WASHINGTON-The Senate Commerce Committee is expected to consider legislation Thursday afternoon that will earmark $1 billion for public-safety interoperability and $250 million for implementing the enhanced 911 bill that passed last year from digital TV auction revenues, said the chairman of the Senate Commerce Committee Wednesday.

A draft bill released last week that set the hard date for the DTV transition at April 7, 2009, did not include the specific earmarks. Sen. Ted Stevens (R-Alaska), chairman of the Senate Commerce Committee, gave a rundown of the details at a luncheon sponsored by the Free Enterprise Fund.

Sen.
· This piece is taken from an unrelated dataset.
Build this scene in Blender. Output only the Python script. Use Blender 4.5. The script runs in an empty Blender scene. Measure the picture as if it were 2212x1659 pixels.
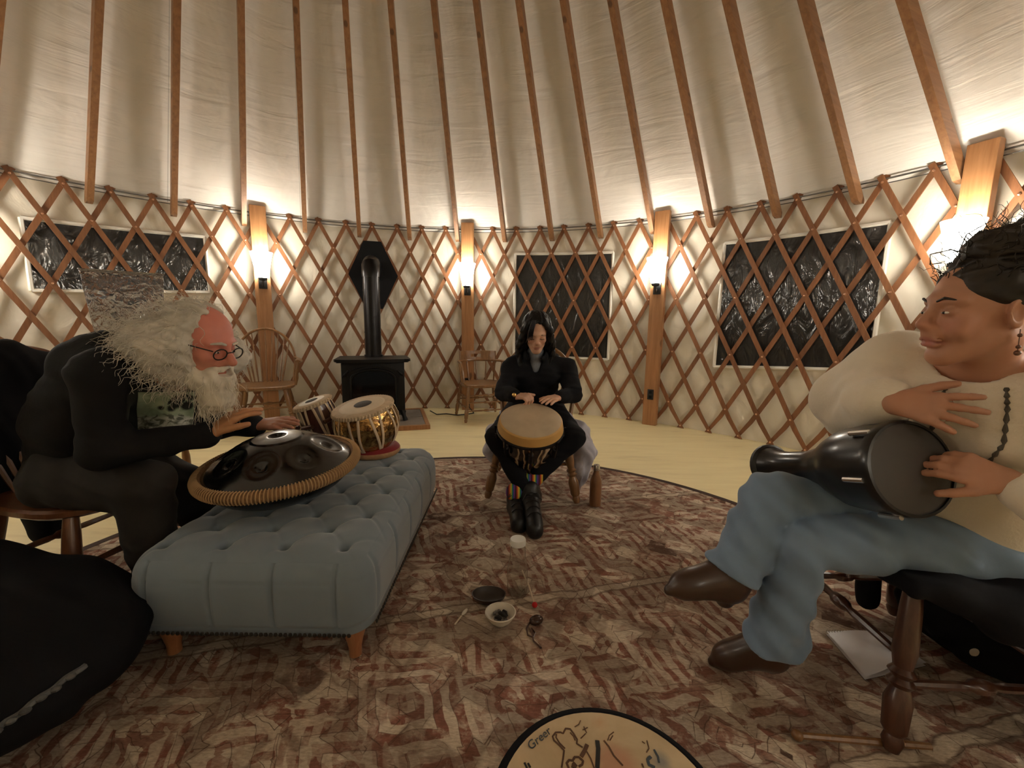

John McCain (R-Ariz.) said Tuesday morning he plans to offer an amendment to set the hard date for completing the digital TV transition at the end of 2006 or early 2007-not April 7, 2009. McCain offered legislation earlier this year setting the hard date at Jan. 1, 2009, but after Hurricane Katrina, he said he is going back to his original date of Jan. 1, 2007.

In 1997, Congress said that in 2007 broadcasters would have to return the extra 6 megahertz of spectrum in the 700 MHz band that was given to TV broadcasters to facilitate the DTV transition. But TV broadcasters could keep the spectrum if more than 15 percent of the homes in their viewing areas could not receive digital signals. Removing the caveat has become known as establishing a hard date and has been encouraged widely by the wireless industry, which wants access to some of the spectrum.

Congress is considering a hard date for the DTV transition as part of the 2006 budget reconciliation process. Due to the focus on Hurricane Katrina, the budget reconciliation process, which usually occurs in September, was delayed by a month. The Senate Commerce Committee is scheduled to begin its process Thursday afternoon at a markup that also will include an emergency alert bill. Stevens said there will be $250 million set aside for this initiative.

The House Commerce Committee is expected to consider its proposal, which currently sets the hard date at Jan. 1, 2009, next week.

Congress likely will pass two bills dealing with the DTV transition, one that establishes a hard date and sets a timetable for auctioning the spectrum and one that deals with related issues not specifically tied to the budget.

One of those other issues may be what to do with the white space around TV channels 2 to 51. After the digital conversion, there still will be unused spectrum in many areas, so advocates for unlicensed spectrum are calling for using this white space for those operations. TV broadcasters are opposed to this idea, fearing interference, and have been fighting it at the Federal Communications Commission since former FCC Chairman Michael Powell first proposed it.

“The broadcasters are trying to shut this down either on Capitol Hill with a clause in the bill prohibiting the FCC from acting or by convincing FCC Chairman Kevin Martin to let the unlicensed white space proceeding sit on his desk,” said Jim Snider, senior research fellow of New America Foundation’s Wireless Futures Program.